Full Report for Listed Buildings
Summary Description of a Listed Buildings
Date of Designation
29/03/2000
Date of Amendment
29/03/2000
Name of Property
River Lock and attached bridges at Red Jacket Pill
Unitary Authority
Neath Port Talbot
Location
Beside a footpath on the E side of the Tennant Canal, S of the Jersey Marine Gas Works and W of the M4.
History
A barge lock constructed in 1817-18 by the engineer William Kirkhouse. It allowed vessels of up to 61 tonnes to lock out of the River Neath and reach Swansea by means of a canal cut in the 1780s that was superseded by the Tennant Canal, which opened in 1824.
Exterior
The lock chamber is composed of coursed rubble stone with large dressed coping stones.

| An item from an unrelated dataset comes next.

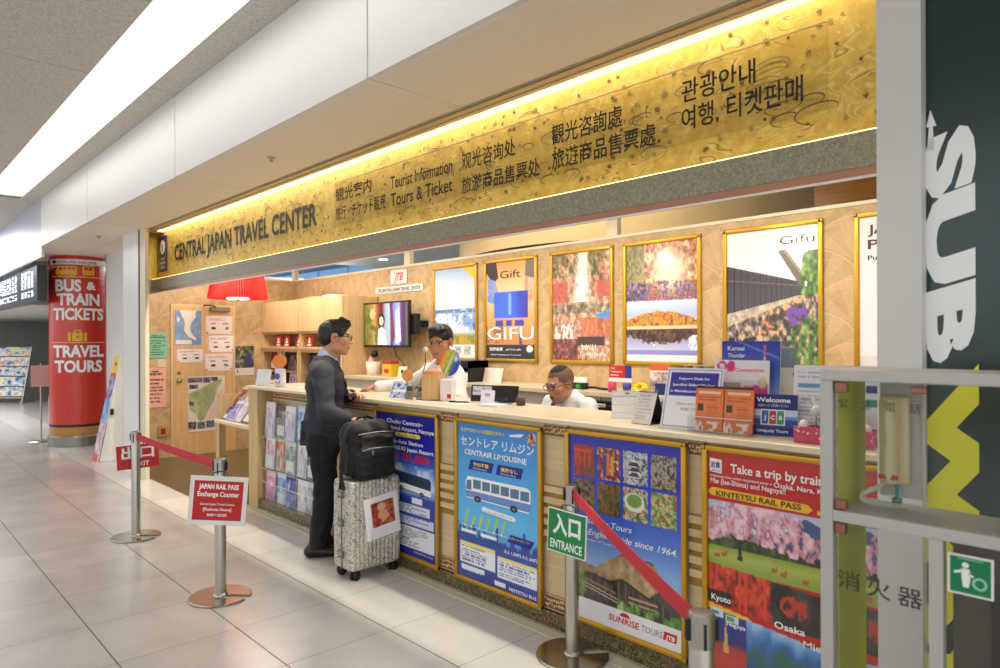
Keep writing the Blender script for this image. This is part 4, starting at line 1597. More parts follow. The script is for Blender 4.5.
# red pleated hanging lamp
root = thing('pendant_lamp', 'large red pleated lampshade hanging near the door at the back left', 'lamp', (-8.9, 3.67, 2.15))
b = MB()
n = 150
vs, fs = [], []
for j, (z, r) in enumerate(((0.0, .37), (.01, .368), (.33, .315))):
    for k in range(n):
        rr = r * (1 + (.022 if k % 2 else -.022))
        a = 2 * PI * k / n
        vs.append((rr * math.cos(a), rr * math.sin(a), z + (0.006 if (k % 2 and j == 0) else 0)))
for j in range(2):
    for k in range(n):
        k2 = (k + 1) % n
        fs.append((j * n + k, j * n + k2, (j + 1) * n + k2, (j + 1) * n + k))
b.add(vs, fs, M('red_shade', 'd8211c', .6, emit='e02018', strength=.35))
b.build('lamp_shade', root)
b = MB()
b.lathe([(0, -.012), (.13, -.008), (.15, .004), (.13, .02), (0, .02)], M('lamp_bowl', 'fff0dc', .4, emit='fff0d8', strength=1.5, var=0), 28)
b.lathe([(0, -.03), (.012, -.028), (.015, -.01)], BLACK, 10)
b.build('diffuser', root)
b = MB()
b.cyl((0, 0, .02), .008, .73, BLACK, 8)
b.build('cord', root)

# ------------------------------------------------------------------ door wall (faces +x): sheets rotated a quarter turn
RZ = PI / 2
XW = -9.966
root = MB()
root.box(0, .89, -.012, 0, 0, 2.11, M('door_edge', 'e3c594', .45))
root.box(.03, .86, -.02, -.004, 0.0, 2.08, BEECHZ)
d1 = struct(root, 'door_1', (XW, 3.17, 0.006), (0, 0, RZ))
b = MB()
b.lathe([(0, .0), (.022, 0), (.026, .012), (.0, .02)], STEEL, 18, T=Matrix.Translation((.10, -.02, 1.16)) @ Matrix.Rotation(PI / 2, 4, 'X'))
b.lathe([(0, .0), (.03, 0), (.032, .03), (.026, .05), (.0, .055)], STEEL, 20, T=Matrix.Translation((.10, -.02, 1.05)) @ Matrix.Rotation(PI / 2, 4, 'X'))
b.build('door_handle', d1)
b = MB()
b.box(.52, .80, -.07, -.02, 2.02, 2.08, M('closer_grey', '8c8478', .4), .006)
b.tube([(.6, -.05, 2.08), (.5, -.14, 2.1), (.44, -.02, 2.1)], .009, DARK, 8)
b.build('door_closer', d1)


def wall_sheet(name, label, cat, y0, y1, z0, z1, fn, extra=None, nx=40, ny=54, rough=.5, group=None, lift=0.0):
    w, h = y1 - y0, z1 - z0
    b = MB()
    b.box(0, w, -.002, 0, 0, h, PAPER)
    b.art(w, h, nx, ny, fn, ARTP, x0=0, z0=0, y=-.003)
    if extra:
        extra(b, w, h)
    return tag(b.build(name, None, (XW + .001 + lift, y0, z0), (0, 0, RZ)), label, cat, group)


def map_blue(u, v):
    img = solid(u, '7fa3cc')
    n = fbm(u, v, 6, 3)
    img = over(img, (n > .5), '8fb0d4')
    img = over(img, inpoly(u, v, [(.18, 0), (.8, 0), (.78, .2), (.62, .35), (.56, .55), (.68, .72), (.82, .82), (.76, .86), (.5, .76), (.34, .58), (.38, .34), (.3, .2)]), 'f3ece0')
    img = over(img, inpoly(u, v, [(.10, .18), (.2, .24), (.16, .36), (.1, .3)]), 'f0e9de')
    img = over(img, box_(u, v, .05, .64, .85, .98), 'f0ece4')
    return img


def sheet_white(seed):
    def fn(u, v):
        img = solid(u, 'f4ece8')
        img = over(img, (u < .03) | (u > .97) | (v < .03) | (v > .97), 'e9d4cf')
        for a in (.28, .74):
            img = over(img, box_(u, v, a - .1, a + .1, .38, .47), '9a948e')
            img = over(img, box_(u, v, a - .05, a + .1, .62, .74) & (fbm(u, v, 8, seed) > .4), '2c2a2a')
        img = over(img, (((u - .06) / .04) ** 2 + ((v - .93) / .05) ** 2 < 1) | (((u - .95) / .03) ** 2 + ((v - .9) / .04) ** 2 < 1), 'd8403a')
        img = lines(img, u, v, .1, .9, .1, .28, 3, 'c2a8a4', seed)
        return img
    return fn


def notice(bg, seed):
    def fn(u, v):
        img = solid(u, bg)
        img = lines(img, u, v, .12, .9, .08, .22, 2, '4a5a50', seed, .6)
        img = lines(img, u, v, .12, .9, .3, .92, 7, '4a4a44', seed + 1, .42)
        return img
    return fn


def green_map(u, v):
    n = fbm(u, v, 7, 3)
    img = solid(u, 'efe6dc')
    img = over(img, inpoly(u, v, [(.0, .3), (.2, .26), (.45, .18), (.75, .08), (.95, .06), (.8, .25), (.7, .45), (.55, .62), (.42, .8), (.3, .82), (.2, .68), (.05, .6)]), gradv(n, [(.3, '9cb07c'), (.6, 'b4c490'), (.8, 'ccd6a8')]))
    img = over(img, inpoly(u, v, [(.8, .3), (1, .2), (1, .78), (.5, .8), (.6, .62)]), 'ecd6cc')
    for i, (a, c, d, e) in enumerate(((0, .38, .02, .11), (.4, .6, .02, .12), (.62, .8, .02, .09), (.02, .26, .15, .22), (.02, .16, .45, .52), (.0, .22, .82, .96), (.25, .45, .83, .95), (.48, .7, .82, .94), (.74, .98, .80, .94))):
        img = inset(img, u, v, a, c, d, e, lambda x, y, i=i: photo(x, y, ['2a2a3a', '5a6a8a', 'a89080'], 4, i))
    return img


def garden_cal(u, v):
    n = fbm(u, v, 8, 5)
    img = gradv(n, [(.3, '2f3a2a'), (.5, '5a6a48'), (.7, 'a8a090')])
    img = over(img, inpoly(u, v, [(.55, .2), (.8, .25), (1, .6), (.95, .72), (.5, .72)]), '4a4a6a')
    img = over(img, v > .74, 'f2e4de')
    img = over(img, box_(u, v, .1, .15, .8, .92), '3a3a3a')
    return img


wall_sheet('wall_map', 'blue and white map at the upper left of the door', 'map', 3.215, 3.575, 1.545, 2.03, map_blue, lift=.021)
wall_sheet('door_sheet', 'white sheet with small pictures, lower left on the door under the blue map', 'notice', 3.24, 3.60, 1.30, 1.49, sheet_white(1), lift=.021, group='white sheets on the door')
wall_sheet('door_sheet', 'white sheet with small pictures, topmost at the right of the door', 'notice', 3.63, 4.02, 1.70, 1.96, sheet_white(2), lift=.021, group='white sheets on the door')
wall_sheet('door_sheet', 'white sheet with small pictures, middle one at the right of the door', 'notice', 3.67, 4.03, 1.44, 1.68, sheet_white(3), lift=.021, group='white sheets on the door')
wall_sheet('door_sheet', 'white sheet with small pictures, lowest at the right of the door', 'notice', 3.62, 4.02, 1.17, 1.42, sheet_white(4), lift=.021, group='white sheets on the door')
wall_sheet('region_map', 'large green and pink illustrated map low on the door', 'map', 3.39, 3.90, .325, 1.10, green_map, nx=60, ny=80, lift=.022)
wall_sheet('picture_calendar', 'garden photo calendar on the wall right of the door', 'calendar', 4.065, 4.345, 1.09, 1.525, garden_cal)
wall_sheet('paper_notice', 'mint green handwritten notice left of the door', 'notice', 2.885, 3.135, 1.37, 1.71, notice('86c9a4', 5))
wall_sheet('paper_notice', 'long salmon pink notice left of the door', 'notice', 2.875, 3.11, .70, 1.245, notice('f3b49c', 9))
wall_sheet('paper_slip', 'small pale blank slip between the green and pink notices', 'notice', 3.00, 3.11, 1.24, 1.355, lambda u, v: solid(u, 'e8d2ae'))
b = MB()
b.box(0, .12, -.03, 0, 0, .14, Mwood('alarm_wood', 'b98a58', 'cfa06a', 'z'), .004)
b.box(.03, .09, -.034, -.028, .03, .11, M('alarm_red', '9a2a22', .4), .003)
tag(b.build('alarm_button', None, (XW + .001, 3.0, .30), (0, 0, RZ)), 'small wooden box with a dark red plate low on the wall left of the door', 'switch')

# ------------------------------------------------------------------ back worktop and what stands on it
WT = 1.165
root = thing('back_worktop', 'pale wood worktop with white base cabinets along the back wall', 'worktop', (-3.0, 4.5, 0))
b = MB()
b.box(-4.6, 4.5, -.02, .498, WT - .04, WT, COUNTER_TOP, .004)
b.build('worktop', root)
b = MB()
for i in range(9):
    a = -4.6 + i * 1.01
    b.box(a, a + 1.0, .02, .49, 0.02, WT - .042, M('offwhite_cabinet', 'd9d2c4', .45))
b.build('base_cabinet', root)
for (a, c) in ((-1.0, -.70), (-.64, -.38)):
    b = MB()
    b.box(a, c, .008, .022, .90, 1.09, M('tray_black', '26262a', .5))
    for k in range(4):
        b.box(a + .01, c - .01, -.004, .012, .915 + k * .045, .92 + k * .045, M('tray_grey', '53555a', .5))
    b.rect(a + .03, a + .14, 1.04, 1.07, -.0005, TW)
    b.build('file_drawer', root)


def card(name, label, cat, w, h, loc, rz, fn, lean=-.2, th=.006, extra=None, nx=36, ny=36, foot=None, backm=None):
    """a leaning printed card / sheet on a foot"""
    root = None
    b = MB()
    b.box(-w / 2, w / 2, .0012, th, 0, h, backm or PAPER)
    b.art(w, h, nx, ny, fn, ARTP, y=0)
    if extra:
        extra(b)
    if foot is None:
        return tag(b.build(name, None, loc, (lean, 0, rz)), label, cat)
    root = thing(name, label, cat, loc, rz)
    b.build('printed_card', root, (0, 0, .004), (lean, 0, 0))
    f = MB()
    f.box(-w / 2, w / 2, -.02, foot, 0, .004, ACR)
    f.box(-w / 2, w / 2, foot - .004, foot, 0.004, h * .75, ACR)
    f.build('stand', root)
    return root


card('clipboard', 'plain pale board leaning on the back worktop under the orange poster', 'board', .29, .15, (-5.22, 4.80, WT), 0, lambda u, v: solid(u, 'f0dfd6'), -.25)
root = thing('file_tray', 'black stacked file tray with papers on the back worktop', 'tray', (-5.55, 4.74, WT))
b = MB()
b.box(-.2, .2, -.14, .14, 0, .008, BLACK)
b.box(-.2, -.192, -.14, .14, 0, .22, BLACK)
b.box(.192, .2, -.14, .14, 0, .22, BLACK)
b.box(-.2, .2, .132, .14, 0, .22, BLACK)
b.box(-.2, .2, -.14, .14, .145, .22, BLACK)
b.build('tray', root)
b = MB()
b.box(-.18, .18, -.12, .12, .009, .1, PAPER)
b.build('paper_stack', root)
root = thing('pen_cup', 'white cup holding a pink and black figure at the left of the back worktop', 'cup', (-7.28, 4.70, WT))
b = MB()
b.lathe([(.0, 0), (.075, 0), (.09, .17), (.084, .17), (.07, .01), (0, .01)], M('cup_cream', 'efe3d0', .5), 20)
b.build('cup', root)
b = MB()
b.lathe([(0, .02), (.04, .05), (.05, .18), (.03, .24), (0, .25)], M('doll_pink', 'd9a898', .6), 14, (-.02, 0, 0))
b.lathe([(0, .22), (.045, .24), (.04, .30), (0, .32)], M('doll_hair', '231c1a', .6), 14, (.03, 0, 0))
b.build('figure', root)
b = MB()
b.box(-.09, .09, -.06, .06, 0, .15, M('box_yellow', 'e8bf2c', .5), .004)
b.box(-.085, .085, -.062, .06, .15, .19, M('box_redlid', 'b4402c', .5), .004)
b.rect(-.05, .05, .04, .09, -.0605, TR)
tag(b.build('tin', None, (-6.93, 4.72, WT)), 'yellow tin with dark red lid under the television', 'tin')
card('price_card', 'small cream card standing right of the yellow tin', 'card', .16, .13, (-6.65, 4.68, WT), 0, lambda u, v: over(solid(u, 'efe2c6'), box_(u, v, .3, .6, .3, .6), '4a4038'), -.2)
b = MB()
b.box(-.55, -.05, -.12, .14, 0, .03, BLACK, .004)
tag(b.build('black_case', None, (-7.35, 4.72, WT)), 'flat black case at the left end of the back worktop', 'case') if False else None
b = MB()
b.box(-.08, .08, -.05, .05, 0, .055, M('box_darkgreen', '2a3a2c', .5), .004)
b.rect(.02, .06, .012, .045, -.0505, M('green_label', '2f9a4a', .4))
tag(b.build('pen_box', None, (-3.93, 4.66, WT)), 'dark box with a green patch behind the seated clerk', 'box')
card('memo_pad', 'white memo pad standing behind the dark green box', 'pad', .2, .1, (-4.05, 4.78, WT), 0, lambda u, v: solid(u, 'f3e9e0'), -.3)
b = MB()
b.tube([(-.2, 0, .012), (-.05, .02, .02), (.06, -.02, .016), (.2, .01, .012)], .011, BLACK, 8)
tag(b.build('phone_cable', None, (-3.72, 4.66, WT)), 'black coiled cable lying on the worktop right of the green box', 'cable')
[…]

At the narrower NE (river) end are rebates for the lock gates, that survive partly in situ. Beyond the gates the walls curve outwards and terminate, with a later copper-slag wall added on the S side. The SW (canal) end of the lock chamber is similar, with rebates and the partial survival of the lock gates. Beyond the lock gates is a 2-span rubble-stone bridge with segmental arch ring above the entrance to the lock and a second arch on the S side over the canal built in the 1780s, of which a canal-side wall survives in part. Beyond the lock gates the lock walls curve outwards as they do on the NE side. A later rubble stone revetment is on the N side. The bridge retains its parapet with copper-slag coping only partly on the N side. On the SE side the parapet, with copper-slag coping, curves outwards and uphill. The deck is missing from the bridge and is covered with vegetation.
Reason for designation
Listed for industrial archaeological interest as a well-preserved early river lock.